Bill Nikolouzakis, the newly appointed CEO of listed company iBuyNew, said he had certainly seen a change in the type of dwellings investors were enquiring about and purchasing over the past six-to-12 months.
“House-and-land packages and townhouses have become much more popular while the larger inner-city apartment developments have received significantly lower enquiry from this buyer type,” Mr Nikolouzakis said.
“With reduced borrowing capacities and the Sydney and Melbourne markets coming off the boil, investors are erring on the side of caution and reverting back to landed properties at the lower price points.
“The owner-occupier segment, however, is much more dependent on local markets – with Sydney slowing in terms of enquiry for inner-city apartments while Melbourne downsizers have re-entered the market with a renewed push towards luxury apartments in blue-chip suburbs.”
He said with selection still plentiful, it was the highest-quality projects that attracted the vast majority of buyers and those perceived to be lower quality in those same locations were slow to sell.
Getting finance from the major Banks, however, is the biggest problem now according to DFP director Matt Royal.
In addition, the major lenders, who provide both residential lending to home buyers as well as construction loans to developers, ‘black list’ many areas and, assuming their risk-assessment process is applied consistently across the bank, it means that these areas are also subject to very tight credit standards for construction loans.
Mr Royal said in addition all of the major bank lenders had set a lower LVR, i.e. higher equity from the developer as a non-negotiable condition to apply for finance.
Importantly, both major lenders and others required a high rate of pre-sales, in many cases of 90 per cent of the dwellings in the project, in order to commence construction.
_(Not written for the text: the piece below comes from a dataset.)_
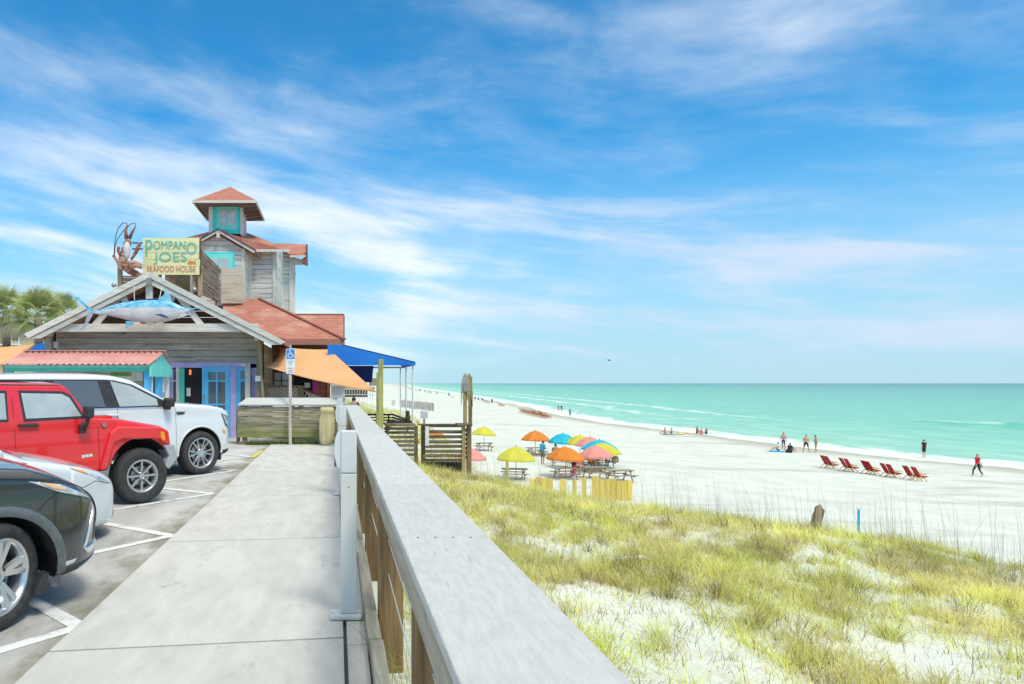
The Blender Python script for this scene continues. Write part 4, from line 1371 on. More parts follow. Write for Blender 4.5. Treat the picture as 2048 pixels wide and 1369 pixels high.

He said the banks higher presales and equity requirements had encouraged strong non-bank credit growth which required lower presales and lower levels of equity.
APRA’S latest report (for the period ended on 30 June 2018) on ADI’s property exposures has indicated that there is a material reduction in the category ‘land development / subdivisions’. This category, jointly with ‘other residential’, is specifically associated with actual residential property development loans which net out retail loans.
Land development loans have declined year on year by 14 per cent from their most recent peak in March 2017. While medium to high-density development loans are not showing a significant decline, it is likely that following the reported period there have been stronger reductions also in the category ‘other residential’.
Based on the DFP survey, for 2017 and 2018, the common major issues for developers were shown to be bank financing and buyer inability to finance. The biggest change was in obtaining alternative financing, only a minor issue in 2017, but a major one in 2018.
Mr Royal said these results were unsurprising due to lending restrictions and more conservative lending standards in the residential property sector.
What developers need to do:
# First, focus on developments that carry a lower level of risk, for example house-and-land packages in areas that enjoy strong demand, particularly by owner-occupiers.
# Have a solid risk-management plan to address a longer time to sell and potential discounts.
# Work with well-regarded marketers and assess the marketing costs and the commission at a very initial stage of the feasibility assessment. The commission rate is a very good key risk indicator. Generally, the higher the commission the greater the risks to meet pre-sales and sales targets, as well as the settlement risk. Projects that require high commission indicate that there is only low demand despite strong marketing and sales efforts in Australia and very often overseas. However, projects that require only small commissions indicate that the project is relatively easy to sell due to strong demand.
# Explore unconventional and creative finance options, for example, joint ventures and finance from a number of non-bank lenders, as opposed to only one lender.